EXERCISE REQUIREMENTS
Everything from the first line down to the line containing "S.camera = cam" is to be retyped exactly, both ends included, with pictures left out.

SUPPLIED INFORMATION

— Start —

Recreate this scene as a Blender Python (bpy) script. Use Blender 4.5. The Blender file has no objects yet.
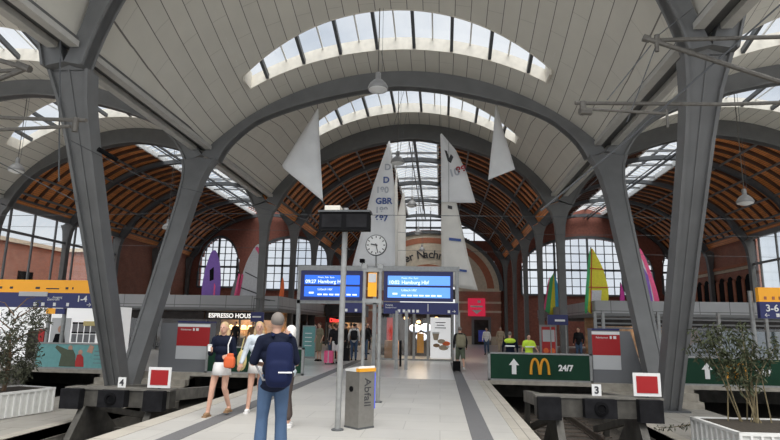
import bpy, bmesh, math, random
from mathutils import Vector, Matrix

S = bpy.context.scene
C = S.collection
random.seed(7)

# ------------------------------------------------------------------ camera
F_PX, PITCH, YAW, ROLL = 560.0, 0.187, 0.091, 0.018
fw = Vector((-math.sin(YAW) * math.cos(PITCH), math.cos(YAW) * math.cos(PITCH), math.sin(PITCH)))
r0 = Vector((math.cos(YAW), math.sin(YAW), 0)); u0 = r0.cross(fw)
rr = r0 * math.cos(ROLL) + u0 * math.sin(ROLL)
uu = -r0 * math.sin(ROLL) + u0 * math.cos(ROLL)
camd = bpy.data.cameras.new('camera'); cam = bpy.data.objects.new('camera', camd); C.objects.link(cam)
mx = Matrix((rr, uu, -fw)).transposed().to_4x4(); mx.translation = Vector((0, 0, 1.65)); cam.matrix_world = mx
camd.sensor_width = 36; camd.lens = F_PX / 780 * 36; camd.clip_end = 500; camd.clip_start = 0.05
S.camera = cam

# ------------------------------------------------------------------ world: bright overcast, brighter towards the open end of the hall
W = bpy.data.worlds.new('sky'); S.world = W; W.use_nodes = True
nt = W.node_tree; nt.nodes.clear()
N = nt.nodes.new; L = nt.links.new
tc = N('ShaderNodeTexCoord'); nz = N('ShaderNodeTexNoise'); nz.inputs['Scale'].default_value = 5; nz.inputs['Detail'].default_value = 5
L(tc.outputs['Generated'], nz.inputs['Vector'])
cr = N('ShaderNodeValToRGB'); cr.color_ramp.elements[0].position = .38; cr.color_ramp.elements[0].color = (.64, .69, .76, 1)
cr.color_ramp.elements[1].position = .6; cr.color_ramp.elements[1].color = (.90, .915, .935, 1)
L(nz.outputs['Fac'], cr.inputs[0])
sx = N('ShaderNodeSeparateXYZ'); L(tc.outputs['Generated'], sx.inputs[0])
mr = N('ShaderNodeMapRange'); mr.inputs['From Min'].default_value = .15; mr.inputs['From Max'].default_value = -.9
mr.inputs['To Min'].default_value = .80; mr.inputs['To Max'].default_value = SKY_BACK = .95
L(sx.outputs['Y'], mr.inputs['Value'])
bg = N('ShaderNodeBackground'); L(cr.outputs[0], bg.inputs['Color']); L(mr.outputs[0], bg.inputs['Strength'])
wo = N('ShaderNodeOutputWorld'); L(bg.outputs[0], wo.inputs['Surface'])
sun = bpy.data.lights.new('sun', 'SUN'); sun.energy = 4.6; sun.angle = 1.0; sun.color = (1, .97, .92)
so = bpy.data.objects.new('sun', sun); so.rotation_euler = (math.radians(20), math.radians(9), 0); C.objects.link(so)

S.view_settings.view_transform = 'Standard'; S.view_settings.look = 'None'
S.view_settings.gamma = 1; S.view_settings.use_curve_mapping = False
S.view_settings.exposure = 0.39
try: S.cycles.use_denoising = True; S.cycles.max_bounces = 8; S.cycles.diffuse_bounces = 5; S.cycles.transparent_max_bounces = 16
except Exception: pass

# ------------------------------------------------------------------ materials
def mat(name, col, rough=.6, metal=0, var=0, scale=6, emit=None, estr=1, bump=0, col2=None, detail=4, coord='Object'):
    m = bpy.data.materials.new(name); m.use_nodes = True; n = m.node_tree; b = n.nodes['Principled BSDF']
    c = tuple(col) + (1,)
    b.inputs['Base Color'].default_value = c; b.inputs['Roughness'].default_value = rough; b.inputs['Metallic'].default_value = metal
    if var or col2 or bump:
        t = n.nodes.new('ShaderNodeTexCoord'); x = n.nodes.new('ShaderNodeTexNoise'); x.inputs['Scale'].default_value = scale; x.inputs['Detail'].default_value = detail
        n.links.new(t.outputs[coord], x.inputs['Vector'])
        if var or col2:
            r = n.nodes.new('ShaderNodeValToRGB'); r.color_ramp.elements[0].position = .3; r.color_ramp.elements[1].position = .7
            r.color_ramp.elements[0].color = tuple(v * (1 - var) for v in col) + (1,)
            r.color_ramp.elements[1].color = (tuple(col2) if col2 else tuple(min(1, v * (1 + var)) for v in col)) + (1,)
            n.links.new(x.outputs['Fac'], r.inputs[0]); n.links.new(r.outputs[0], b.inputs['Base Color'])
        if bump:
            bp = n.nodes.new('ShaderNodeBump'); bp.inputs['Strength'].default_value = bump
            n.links.new(x.outputs['Fac'], bp.inputs['Height']); n.links.new(bp.outputs[0], b.inputs['Normal'])
    if emit:
        b.inputs['Emission Color'].default_value = tuple(emit) + (1,); b.inputs['Emission Strength'].default_value = estr
    return m

def glassmat(name, tint, fac=.12, rough=.05):
    m = bpy.data.materials.new(name); m.use_nodes = True; n = m.node_tree; n.nodes.clear()
    o = n.nodes.new('ShaderNodeOutputMaterial'); mi = n.nodes.new('ShaderNodeMixShader'); t = n.nodes.new('ShaderNodeBsdfTransparent'); g = n.nodes.new('ShaderNodeBsdfGlossy')
    t.inputs[0].default_value = tuple(tint) + (1,); g.inputs['Roughness'].default_value = rough; mi.inputs[0].default_value = fac
    n.links.new(t.outputs[0], mi.inputs[1]); n.links.new(g.outputs[0], mi.inputs[2]); n.links.new(mi.outputs[0], o.inputs[0])
    return m

def brickmat(name, c1, c2, mortar, sx, sz, msize=.02, coord='Object', rot=None, offset=.5, var=.1, rough=.75, uv=False, freq=2):
    """Brick Texture: sx, sz = brick width and row height in metres."""
    m = bpy.data.materials.new(name); m.use_nodes = True; n = m.node_tree; b = n.nodes['Principled BSDF']; b.inputs['Roughness'].default_value = rough
    t = n.nodes.new('ShaderNodeTexCoord'); mp = n.nodes.new('ShaderNodeMapping'); br = n.nodes.new('ShaderNodeTexBrick')
    if rot: mp.inputs['Rotation'].default_value = rot
    n.links.new(t.outputs['UV' if uv else coord], mp.inputs[0]); n.links.new(mp.outputs[0], br.inputs['Vector'])
    br.inputs['Color1'].default_value = tuple(c1) + (1,); br.inputs['Color2'].default_value = tuple(c2) + (1,); br.inputs['Mortar'].default_value = tuple(mortar) + (1,)
    br.inputs['Scale'].default_value = 1; br.inputs['Brick Width'].default_value = sx; br.inputs['Row Height'].default_value = sz
    br.inputs['Mortar Size'].default_value = msize; br.inputs['Mortar Smooth'].default_value = .1; br.offset = offset; br.offset_frequency = freq
    nz = n.nodes.new('ShaderNodeTexNoise'); nz.inputs['Scale'].default_value = 1.3; nz.inputs['Detail'].default_value = 6
    n.links.new(t.outputs['UV' if uv else coord], nz.inputs['Vector'])
    mr = n.nodes.new('ShaderNodeMapRange'); mr.inputs['To Min'].default_value = 1 - var * 1.6; mr.inputs['To Max'].default_value = 1 + var * 1.6
    n.links.new(nz.outputs['Fac'], mr.inputs['Value'])
    mm = n.nodes.new('ShaderNodeMix'); mm.data_type = 'RGBA'; mm.blend_type = 'MULTIPLY'; mm.inputs[0].default_value = 1
    n.links.new(br.outputs['Color'], mm.inputs[6]); n.links.new(mr.outputs[0], mm.inputs[7]); n.links.new(mm.outputs[2], b.inputs['Base Color'])
    return m

M = {}
def vaultmat():
    m = brickmat('white_vault_panels', (.64, .615, .545), (.61, .585, .52), (.2, .185, .165), 500, .57, .014, uv=True, offset=0, var=.05, rough=.6)
    n = m.node_tree; b = n.nodes['Principled BSDF']; src = b.inputs['Base Color'].links[0].from_socket
    t = [q for q in n.nodes if q.type == 'TEX_COORD'][0]; br = n.nodes.new('ShaderNodeTexBrick')
    n.links.new(t.outputs['UV'], br.inputs['Vector']); br.inputs['Scale'].default_value = 1; br.inputs['Brick Width'].default_value = 2.1; br.inputs['Row Height'].default_value = .57
    br.inputs['Mortar Size'].default_value = .012; br.offset = .5; br.inputs['Color1'].default_value = br.inputs['Color2'].default_value = (1, 1, 1, 1); br.inputs['Mortar'].default_value = (.8, .8, .79, 1)
    mm = n.nodes.new('ShaderNodeMix'); mm.data_type = 'RGBA'; mm.blend_type = 'MULTIPLY'; mm.inputs[0].default_value = 1
    n.links.new(src, mm.inputs[6]); n.links.new(br.outputs['Color'], mm.inputs[7]); n.links.new(mm.outputs[2], b.inputs['Base Color']); return m
M['steel'] = mat('grey_painted_steel', (.165, .168, .17), .5, .0, var=.10, scale=1.5)
M['steel_dark'] = mat('dark_grey_steel', (.085, .09, .095), .5, 0, var=.12, scale=3)
M['steel_rib'] = mat('rib_steel', (.125, .125, .122), .55, 0, var=.1, scale=2)
M['lampshade'] = mat('grey_lamp_shade', (.30, .30, .30), .4)
M['galv'] = mat('galvanised_steel', (.33, .335, .33), .45, .5, var=.12, scale=9)
M['inox'] = mat('brushed_steel', (.27, .26, .24), .38, .6, var=.08, scale=14)
M['tube'] = mat('weathered_tube', (.15, .14, .125), .55, .3, var=.18, scale=12)
M['white'] = mat('white_paint', (.78, .78, .76), .5)
M['cream'] = mat('cream_curb', (.72, .68, .60), .7, var=.07, scale=5)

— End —

RESPONSE TO THE EXERCISE
Recreate this scene as a Blender Python (bpy) script. Use Blender 4.5. The Blender file has no objects yet.
import bpy, bmesh, math, random
from mathutils import Vector, Matrix

S = bpy.context.scene
C = S.collection
random.seed(7)

# ------------------------------------------------------------------ camera
F_PX, PITCH, YAW, ROLL = 560.0, 0.187, 0.091, 0.018
fw = Vector((-math.sin(YAW) * math.cos(PITCH), math.cos(YAW) * math.cos(PITCH), math.sin(PITCH)))
r0 = Vector((math.cos(YAW), math.sin(YAW), 0)); u0 = r0.cross(fw)
rr = r0 * math.cos(ROLL) + u0 * math.sin(ROLL)
uu = -r0 * math.sin(ROLL) + u0 * math.cos(ROLL)
camd = bpy.data.cameras.new('camera'); cam = bpy.data.objects.new('camera', camd); C.objects.link(cam)
mx = Matrix((rr, uu, -fw)).transposed().to_4x4(); mx.translation = Vector((0, 0, 1.65)); cam.matrix_world = mx
camd.sensor_width = 36; camd.lens = F_PX / 780 * 36; camd.clip_end = 500; camd.clip_start = 0.05
S.camera = cam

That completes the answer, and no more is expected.